▶ [To do] Gather up every line that includes the string "this".

▶ [Given records]
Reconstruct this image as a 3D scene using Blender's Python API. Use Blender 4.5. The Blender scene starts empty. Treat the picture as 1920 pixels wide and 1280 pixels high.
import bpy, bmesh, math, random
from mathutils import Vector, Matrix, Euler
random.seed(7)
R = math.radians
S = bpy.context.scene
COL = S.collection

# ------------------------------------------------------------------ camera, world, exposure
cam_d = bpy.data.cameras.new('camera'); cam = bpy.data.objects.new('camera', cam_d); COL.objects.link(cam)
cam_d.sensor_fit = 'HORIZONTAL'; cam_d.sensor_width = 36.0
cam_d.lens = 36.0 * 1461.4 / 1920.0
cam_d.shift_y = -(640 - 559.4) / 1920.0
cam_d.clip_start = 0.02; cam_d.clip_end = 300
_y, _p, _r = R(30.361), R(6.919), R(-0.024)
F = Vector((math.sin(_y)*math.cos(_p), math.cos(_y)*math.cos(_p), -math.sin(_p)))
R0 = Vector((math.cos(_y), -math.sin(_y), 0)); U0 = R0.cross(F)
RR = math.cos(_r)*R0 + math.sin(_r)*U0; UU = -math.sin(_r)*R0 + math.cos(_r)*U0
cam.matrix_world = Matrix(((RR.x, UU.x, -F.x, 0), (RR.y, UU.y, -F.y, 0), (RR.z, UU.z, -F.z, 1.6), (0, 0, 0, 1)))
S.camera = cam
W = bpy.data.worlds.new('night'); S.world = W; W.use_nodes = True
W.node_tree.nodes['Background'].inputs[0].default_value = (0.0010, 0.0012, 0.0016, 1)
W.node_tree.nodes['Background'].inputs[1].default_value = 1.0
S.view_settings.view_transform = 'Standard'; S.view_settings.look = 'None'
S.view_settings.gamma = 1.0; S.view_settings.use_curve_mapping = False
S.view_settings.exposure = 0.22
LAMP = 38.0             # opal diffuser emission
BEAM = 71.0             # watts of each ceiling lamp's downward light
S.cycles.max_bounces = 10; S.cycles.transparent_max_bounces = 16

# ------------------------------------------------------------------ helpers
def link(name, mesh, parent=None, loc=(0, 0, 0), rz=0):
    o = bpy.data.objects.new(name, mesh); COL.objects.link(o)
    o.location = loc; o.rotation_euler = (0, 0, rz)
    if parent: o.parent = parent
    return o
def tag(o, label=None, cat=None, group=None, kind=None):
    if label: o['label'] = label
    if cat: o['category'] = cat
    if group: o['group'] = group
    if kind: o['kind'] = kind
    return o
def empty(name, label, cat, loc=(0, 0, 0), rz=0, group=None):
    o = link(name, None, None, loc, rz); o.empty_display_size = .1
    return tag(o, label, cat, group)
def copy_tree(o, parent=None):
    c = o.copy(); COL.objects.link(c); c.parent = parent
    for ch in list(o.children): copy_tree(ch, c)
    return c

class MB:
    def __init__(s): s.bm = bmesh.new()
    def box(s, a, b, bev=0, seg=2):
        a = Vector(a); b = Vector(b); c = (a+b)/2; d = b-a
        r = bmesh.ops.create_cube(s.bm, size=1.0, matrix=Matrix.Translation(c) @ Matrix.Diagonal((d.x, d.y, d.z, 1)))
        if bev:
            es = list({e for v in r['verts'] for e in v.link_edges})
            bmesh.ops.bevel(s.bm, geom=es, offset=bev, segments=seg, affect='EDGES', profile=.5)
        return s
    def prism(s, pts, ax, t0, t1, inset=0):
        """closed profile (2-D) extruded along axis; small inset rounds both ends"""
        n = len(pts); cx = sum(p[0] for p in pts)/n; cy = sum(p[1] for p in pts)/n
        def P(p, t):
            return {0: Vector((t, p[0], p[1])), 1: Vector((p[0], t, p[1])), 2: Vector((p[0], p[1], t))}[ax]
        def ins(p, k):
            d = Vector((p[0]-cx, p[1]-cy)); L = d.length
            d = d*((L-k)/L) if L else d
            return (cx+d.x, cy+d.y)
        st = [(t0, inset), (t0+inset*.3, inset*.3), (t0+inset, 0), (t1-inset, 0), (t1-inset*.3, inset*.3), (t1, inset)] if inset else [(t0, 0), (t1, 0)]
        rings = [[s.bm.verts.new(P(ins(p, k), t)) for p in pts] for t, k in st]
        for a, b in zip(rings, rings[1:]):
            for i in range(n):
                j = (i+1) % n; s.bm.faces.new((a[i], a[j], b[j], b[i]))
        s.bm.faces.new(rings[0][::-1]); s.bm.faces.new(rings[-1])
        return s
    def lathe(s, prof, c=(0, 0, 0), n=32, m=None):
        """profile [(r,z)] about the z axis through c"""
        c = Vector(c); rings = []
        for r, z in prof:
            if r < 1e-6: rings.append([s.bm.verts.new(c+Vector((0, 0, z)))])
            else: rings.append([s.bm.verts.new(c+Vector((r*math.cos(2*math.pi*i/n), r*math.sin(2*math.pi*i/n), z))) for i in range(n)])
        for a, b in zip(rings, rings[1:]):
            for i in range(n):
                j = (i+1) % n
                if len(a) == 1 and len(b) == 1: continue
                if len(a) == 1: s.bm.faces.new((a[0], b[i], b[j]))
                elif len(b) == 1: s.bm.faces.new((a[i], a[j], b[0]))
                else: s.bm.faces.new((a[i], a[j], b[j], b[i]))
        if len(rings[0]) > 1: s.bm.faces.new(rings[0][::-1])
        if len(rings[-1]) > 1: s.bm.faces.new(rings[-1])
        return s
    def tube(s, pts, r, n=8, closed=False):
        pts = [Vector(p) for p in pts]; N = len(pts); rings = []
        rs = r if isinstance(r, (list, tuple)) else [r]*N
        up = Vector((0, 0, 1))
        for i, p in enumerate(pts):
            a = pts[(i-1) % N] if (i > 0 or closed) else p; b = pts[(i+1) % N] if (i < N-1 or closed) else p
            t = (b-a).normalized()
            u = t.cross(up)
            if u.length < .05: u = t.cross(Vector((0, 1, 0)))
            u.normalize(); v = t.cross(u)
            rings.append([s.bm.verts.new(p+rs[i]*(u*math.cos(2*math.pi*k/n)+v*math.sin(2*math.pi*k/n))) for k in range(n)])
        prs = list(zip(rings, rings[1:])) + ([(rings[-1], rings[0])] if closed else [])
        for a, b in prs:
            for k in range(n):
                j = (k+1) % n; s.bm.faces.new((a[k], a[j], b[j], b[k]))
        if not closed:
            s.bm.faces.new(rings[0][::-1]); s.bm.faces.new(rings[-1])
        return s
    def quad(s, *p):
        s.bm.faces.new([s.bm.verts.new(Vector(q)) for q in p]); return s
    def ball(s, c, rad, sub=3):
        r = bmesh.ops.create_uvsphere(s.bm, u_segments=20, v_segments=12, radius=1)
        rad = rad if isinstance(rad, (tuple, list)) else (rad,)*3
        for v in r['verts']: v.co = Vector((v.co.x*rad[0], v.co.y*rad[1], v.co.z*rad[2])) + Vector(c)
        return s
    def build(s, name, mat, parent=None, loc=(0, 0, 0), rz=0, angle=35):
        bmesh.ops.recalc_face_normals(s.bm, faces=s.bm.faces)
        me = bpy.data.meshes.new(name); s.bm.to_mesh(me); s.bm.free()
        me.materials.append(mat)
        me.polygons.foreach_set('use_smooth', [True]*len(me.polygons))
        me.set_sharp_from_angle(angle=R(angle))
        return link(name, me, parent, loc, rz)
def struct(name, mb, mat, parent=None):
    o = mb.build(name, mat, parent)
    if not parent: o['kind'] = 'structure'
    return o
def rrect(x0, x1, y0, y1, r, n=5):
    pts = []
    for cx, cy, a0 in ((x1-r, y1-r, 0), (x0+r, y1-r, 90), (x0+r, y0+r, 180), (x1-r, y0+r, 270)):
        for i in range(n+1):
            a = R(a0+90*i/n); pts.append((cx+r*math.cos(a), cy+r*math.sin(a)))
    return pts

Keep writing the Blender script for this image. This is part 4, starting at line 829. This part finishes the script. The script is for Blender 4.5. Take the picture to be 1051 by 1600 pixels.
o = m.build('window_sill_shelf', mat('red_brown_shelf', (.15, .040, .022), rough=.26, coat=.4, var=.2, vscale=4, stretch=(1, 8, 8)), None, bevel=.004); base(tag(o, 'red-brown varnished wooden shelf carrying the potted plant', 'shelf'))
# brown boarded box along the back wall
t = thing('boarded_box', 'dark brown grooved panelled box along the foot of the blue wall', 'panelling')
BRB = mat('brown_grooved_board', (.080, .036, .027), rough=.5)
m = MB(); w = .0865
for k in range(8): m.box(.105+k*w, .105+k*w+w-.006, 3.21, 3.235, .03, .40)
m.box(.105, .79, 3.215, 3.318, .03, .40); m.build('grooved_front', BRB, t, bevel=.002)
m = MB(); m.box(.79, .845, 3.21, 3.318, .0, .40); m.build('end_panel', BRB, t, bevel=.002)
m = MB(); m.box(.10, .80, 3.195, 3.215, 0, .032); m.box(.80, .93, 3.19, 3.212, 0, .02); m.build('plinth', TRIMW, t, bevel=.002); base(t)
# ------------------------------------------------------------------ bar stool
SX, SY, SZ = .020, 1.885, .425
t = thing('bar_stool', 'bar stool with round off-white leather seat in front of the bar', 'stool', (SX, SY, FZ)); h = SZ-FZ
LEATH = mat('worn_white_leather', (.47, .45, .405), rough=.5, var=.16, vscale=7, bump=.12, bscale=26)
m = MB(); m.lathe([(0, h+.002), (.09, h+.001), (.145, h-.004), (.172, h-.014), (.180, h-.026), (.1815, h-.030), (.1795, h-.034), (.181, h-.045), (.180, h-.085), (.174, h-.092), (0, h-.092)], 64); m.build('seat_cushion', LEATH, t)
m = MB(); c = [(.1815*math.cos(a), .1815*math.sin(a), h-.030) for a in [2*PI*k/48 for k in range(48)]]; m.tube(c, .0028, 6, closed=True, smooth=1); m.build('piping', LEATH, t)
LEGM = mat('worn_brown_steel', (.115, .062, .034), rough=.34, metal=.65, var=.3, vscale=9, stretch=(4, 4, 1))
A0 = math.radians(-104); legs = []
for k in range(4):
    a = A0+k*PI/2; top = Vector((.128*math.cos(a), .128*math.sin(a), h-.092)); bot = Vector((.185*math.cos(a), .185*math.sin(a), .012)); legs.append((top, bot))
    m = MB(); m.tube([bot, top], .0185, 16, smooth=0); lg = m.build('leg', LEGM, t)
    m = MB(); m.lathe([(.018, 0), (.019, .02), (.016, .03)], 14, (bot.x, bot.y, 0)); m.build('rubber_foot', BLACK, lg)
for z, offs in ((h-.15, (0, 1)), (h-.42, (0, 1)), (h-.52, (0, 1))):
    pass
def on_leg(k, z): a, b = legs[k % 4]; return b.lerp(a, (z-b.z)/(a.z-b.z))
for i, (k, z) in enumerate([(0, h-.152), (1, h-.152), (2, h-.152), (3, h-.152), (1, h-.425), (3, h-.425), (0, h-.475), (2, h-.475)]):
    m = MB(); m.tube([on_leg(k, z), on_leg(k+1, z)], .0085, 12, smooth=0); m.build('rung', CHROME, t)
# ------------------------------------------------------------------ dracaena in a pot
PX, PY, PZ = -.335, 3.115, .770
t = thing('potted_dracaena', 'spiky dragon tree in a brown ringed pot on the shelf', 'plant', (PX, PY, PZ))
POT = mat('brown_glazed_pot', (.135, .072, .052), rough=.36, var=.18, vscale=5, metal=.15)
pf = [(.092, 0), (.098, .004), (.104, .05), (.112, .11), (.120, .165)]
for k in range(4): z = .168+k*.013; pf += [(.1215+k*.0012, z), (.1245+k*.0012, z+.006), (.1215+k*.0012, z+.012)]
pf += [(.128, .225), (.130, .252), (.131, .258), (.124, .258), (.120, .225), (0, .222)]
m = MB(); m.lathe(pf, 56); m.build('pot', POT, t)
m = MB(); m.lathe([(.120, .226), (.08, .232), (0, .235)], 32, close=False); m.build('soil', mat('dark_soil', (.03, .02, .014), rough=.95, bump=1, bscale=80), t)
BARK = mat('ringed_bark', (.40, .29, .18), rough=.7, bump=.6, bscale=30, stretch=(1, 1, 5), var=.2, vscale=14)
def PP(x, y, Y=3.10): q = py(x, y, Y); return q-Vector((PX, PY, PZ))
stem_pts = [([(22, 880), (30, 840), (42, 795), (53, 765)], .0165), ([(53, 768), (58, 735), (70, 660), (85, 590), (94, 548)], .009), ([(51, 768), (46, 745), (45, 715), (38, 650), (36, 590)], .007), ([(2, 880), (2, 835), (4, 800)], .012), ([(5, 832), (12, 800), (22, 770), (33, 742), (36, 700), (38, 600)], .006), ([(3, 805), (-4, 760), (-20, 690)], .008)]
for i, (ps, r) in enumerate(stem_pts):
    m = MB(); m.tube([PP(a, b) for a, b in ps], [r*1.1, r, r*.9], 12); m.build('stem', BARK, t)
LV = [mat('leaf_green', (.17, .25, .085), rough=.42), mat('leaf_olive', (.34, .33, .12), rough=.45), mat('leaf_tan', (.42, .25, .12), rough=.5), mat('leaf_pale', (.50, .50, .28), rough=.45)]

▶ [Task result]
Reconstruct this image as a 3D scene using Blender's Python API. Use Blender 4.5. The Blender scene starts empty. Treat the picture as 1920 pixels wide and 1280 pixels high.
Keep writing the Blender script for this image. This is part 4, starting at line 829. This part finishes the script. The script is for Blender 4.5. Take the picture to be 1051 by 1600 pixels.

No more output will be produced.